In this guest post, writer Margaret Yang talks about why a book’s antagonist needs to be as fully fleshed-out as its protagonist. Bad guys need love, too. Take it away, Margaret!
When I was in 5th grade, I went to girl scout camp for two weeks, and ended up in a cabin full of 7th grade girls who all went to the same private school, and had already formed their own clique. These girls cared more about hair and clothes and makeup than swimming and hiking. These girls were also pigs. Clothes, magazines and snacks littered the floor of our tiny cabin, since even though they’d completely overpacked, they’d neglected to bring along their mothers or maids to clean up after them.
I weathered the days fairly well, and was even a provisional member of the club until I made the fatal error of cleaning up.
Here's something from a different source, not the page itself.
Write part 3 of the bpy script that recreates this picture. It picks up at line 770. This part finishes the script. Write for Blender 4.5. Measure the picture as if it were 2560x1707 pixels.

Even that wouldn’t be so bad, except that I put my cabinmate’s People magazine in the wrong place, putting it away in her cubbie instead of leaving it on her bed.
Once it was discovered that the magazine was missing—even though it was soon found—the other girls called me a thief and stopped talking to me.
I didn’t try to defend myself, and maybe that was my second mistake. But really, what was there to say? I thought it was obvious that I didn’t take the magazine and in fact, the other girls should have praised me for picking up stuff off the floor! But from everyone else’s perspective, I was a villain, even though I had done nothing wrong and everything right.
The same thing is true, of course, of fictional villains. They have reasons for what they do, and those reasons have to make sense not only to the bad guy, but to the reader. The antagonists do what they do not only for their own selfish reasons but for what they perceive as the greater good. Even Hannibal Lecter killed people who were (he thought) worse than he was, thus lowering the world’s total quota of evil.
When I was a brand-new baby writer, I once got back a critique from a writing contest. The judge said of my antagonist, “What’s his motivation? Is he just evil?” I thought, um…yeah. Isn’t that what villains are?
Well, no. A good antagonist has motives as strong and as worthy as the protagonist’s.
The reader, and even the hero must—just for a moment—almost believe that the villain is correct. In Writing the Breakout Novel, Donald Maass calls this “Making the Antagonist’s Case.” He even suggests that you outline the entire novel from the antagonist’s point of view.
Although I’ve never quite gone that far, I’ve found that time spent developing my antagonist benefits every other aspect of the book. After all, no one, not even Hannibal Lecter, intends to be evil.
Sometimes, they just want to tidy up the cabin.